GUEST PERFORMANCE: Arlecchino e il suo Doppio
“Harlequin and his Double” – It can be said that Harlequin is a mythical character: it does not end in a single particular story. Like Oedipus, Prometheus, and perhaps Hamlet, Harlequin is a figure that embodies something of the dark human depth. It is said that its progenitors – or prototypes – made their carnival raids into society after a ritual period of permanence in the forest, in the wild. From these roots derive the most effective behavioral ways of this character, his extraordinary
postures, the contradictory angles of his body, his animalistic rhythms. Hamlet, the black prince, is instead the messenger of suicide: the rational soul of the man who rejects evil up to reject the
world and therefore his own reality and life. The civilian man who pretends to be crazy to escape the madness of the bullies. The son is so obsessed with obtaining justice for his father’s death to turn his own body into a bundle of contradictions… In this show, Arlecchino and Hamlet, a comical and savage “animal” and a rough and dark “dandy” are competing for our heart over the vertigo of life, in a world where it is increasingly hard to deceive thyself. After having argued, very modernly, both in English and in “Harlequinese”, between a rock song and a waltz by Strauss,
between a trip on the Titanic and some roundtrip from Hell, at the end – it seems – Arlecchino wins …
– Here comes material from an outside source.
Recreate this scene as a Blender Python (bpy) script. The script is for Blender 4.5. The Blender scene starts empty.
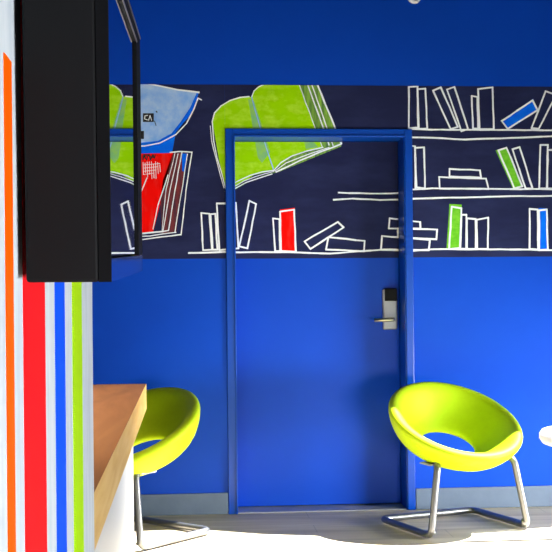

But, Will he still be himself? Claudia Contin Arlecchino evokes the enormous ghosts of these two characters by physically celebrating, with the generosity and precision for which it is famous, two emblematic iconographies with undeniable archetypal value: on one side that of the Commedia dell’Arte, on the other the extreme and “impossible” one of the human bodies painted by Egon Schiele. Against the light, under this “two-faced” dance, appears the intense emotional biography of an artist citizen of the third millennium. A journey into the main contradiction of contemporary man: on the one hand the elementary trust in life and nature, on the other, the temptation of nihilism and negative fatalism.